ネジマキの映画感想

旧作、新作、関係なく観た映画の感想を書いています。

青春ドラマ『横道世之介』(2013/日)を観た!

観る前は、お涙頂戴系の個人的にはあまり好みではない作品でしたので、不安でしたが結果から申し上げるとかなり楽しめました。

 

 

 

監督は沖田修一さんです。

まだ沢山の映画を撮られている人ではないですが『南極料理人』『キツツキと雨』『滝を見に行く』など個人的には、外れが無い好きな監督さんです。

あと撮影では近藤龍人さんが参加されています。この方は『桐島、部活やめるってよ』や『そこのみにて光り輝く』『私の男』など撮影されてる方でまだ知らない方は覚えておいて損はない方です。

あとは役者陣、特に主役の横道世之介を演じた高良健吾さん、与謝野祥子を演じた吉高由里子さん。

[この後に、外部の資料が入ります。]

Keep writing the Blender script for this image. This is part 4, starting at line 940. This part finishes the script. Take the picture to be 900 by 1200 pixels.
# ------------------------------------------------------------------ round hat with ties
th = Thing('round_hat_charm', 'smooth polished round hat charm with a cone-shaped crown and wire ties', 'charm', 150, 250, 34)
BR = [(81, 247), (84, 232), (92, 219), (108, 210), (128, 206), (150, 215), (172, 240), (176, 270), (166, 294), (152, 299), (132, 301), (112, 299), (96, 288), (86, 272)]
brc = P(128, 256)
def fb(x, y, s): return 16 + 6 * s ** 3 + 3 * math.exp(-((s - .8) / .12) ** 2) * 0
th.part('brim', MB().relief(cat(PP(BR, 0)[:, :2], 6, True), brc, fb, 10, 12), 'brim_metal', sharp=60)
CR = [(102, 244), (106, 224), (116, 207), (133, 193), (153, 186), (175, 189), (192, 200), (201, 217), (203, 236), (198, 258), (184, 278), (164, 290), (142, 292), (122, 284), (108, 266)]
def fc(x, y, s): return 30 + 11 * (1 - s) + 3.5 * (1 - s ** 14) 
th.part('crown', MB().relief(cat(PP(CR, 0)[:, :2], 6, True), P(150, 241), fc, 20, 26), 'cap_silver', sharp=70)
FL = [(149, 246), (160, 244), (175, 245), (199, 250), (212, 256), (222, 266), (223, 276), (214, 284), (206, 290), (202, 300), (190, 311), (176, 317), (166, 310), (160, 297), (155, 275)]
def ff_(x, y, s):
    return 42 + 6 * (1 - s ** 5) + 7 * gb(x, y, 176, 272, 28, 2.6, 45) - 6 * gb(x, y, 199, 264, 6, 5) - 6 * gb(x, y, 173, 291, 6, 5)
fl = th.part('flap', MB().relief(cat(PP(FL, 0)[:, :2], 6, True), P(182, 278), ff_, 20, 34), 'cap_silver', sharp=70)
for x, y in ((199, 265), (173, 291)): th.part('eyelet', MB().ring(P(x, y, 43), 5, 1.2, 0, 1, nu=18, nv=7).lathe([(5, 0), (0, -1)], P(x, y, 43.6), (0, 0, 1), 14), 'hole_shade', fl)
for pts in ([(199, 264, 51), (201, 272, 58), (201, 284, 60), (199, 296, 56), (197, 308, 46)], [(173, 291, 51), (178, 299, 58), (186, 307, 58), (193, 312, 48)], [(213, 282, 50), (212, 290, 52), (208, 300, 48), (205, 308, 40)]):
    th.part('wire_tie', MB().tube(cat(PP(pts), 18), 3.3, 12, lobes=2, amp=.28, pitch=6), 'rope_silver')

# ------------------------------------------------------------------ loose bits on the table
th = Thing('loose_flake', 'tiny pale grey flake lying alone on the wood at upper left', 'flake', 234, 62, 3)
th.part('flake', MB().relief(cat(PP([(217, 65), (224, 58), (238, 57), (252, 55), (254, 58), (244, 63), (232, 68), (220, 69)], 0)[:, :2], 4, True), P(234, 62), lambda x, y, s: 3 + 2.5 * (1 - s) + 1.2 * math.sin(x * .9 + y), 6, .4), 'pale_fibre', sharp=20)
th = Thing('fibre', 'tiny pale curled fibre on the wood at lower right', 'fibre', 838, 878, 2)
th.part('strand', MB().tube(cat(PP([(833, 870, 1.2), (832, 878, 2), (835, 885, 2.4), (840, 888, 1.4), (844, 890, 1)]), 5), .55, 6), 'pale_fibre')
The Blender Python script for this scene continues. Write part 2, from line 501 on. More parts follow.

この二人のベストアクトぶりは素晴らしいと思いました。

 

 

この映画、テンポも遅いし、上映時間も160分ありますし、観ていて退屈だったシーンも有ったのですが、見終わった後はなぜだかわからないですが、否定する要素があまり思いつかないといった心持ちです。

個人的にその理由を考えてみるに、2つの理由があるような気がしました。

一つはカットの中にある色々なディテールがとても豊かだったという部分です。

例えば前半の高原でのサンバを練習してる二人の後ろに絶妙なタイミングで羊がカットインしてきたり、世之介が実家に帰ってくる時にバスの前を猫が通り過ぎたりと、会話や風景だけでは表現するのが難しいような映画の中の空気を感じさせる演出が、退屈ではあるが観ていて飽きない物に、というか個人的に少しツボに入ってしまいました。

 

もう一つは、この映画は全体構造が登場人物の現在と過去のカットバックで構成されているのですが、その現在のシークエンスの時点で世之介との関係が全て終わっている状態で描かれるのがなかなかクールで好感を持ちました。

その部分が物語全体の何ともいえない「思い出」感をかもちだしていて、少しビターな印象もあり「思い出」を映画で表現する手段として良いと思います。

特に過去シークエンスから現在シークエンスへのカットの少し唐突なつなぎ方が、先ほど申し上げました「思い出」感を強調していて良い演出だなーと思いました。

 

全体にゆるい部分もあるのですが。それ込みでとても可愛い良い映画だと自信を持って言える作品でした。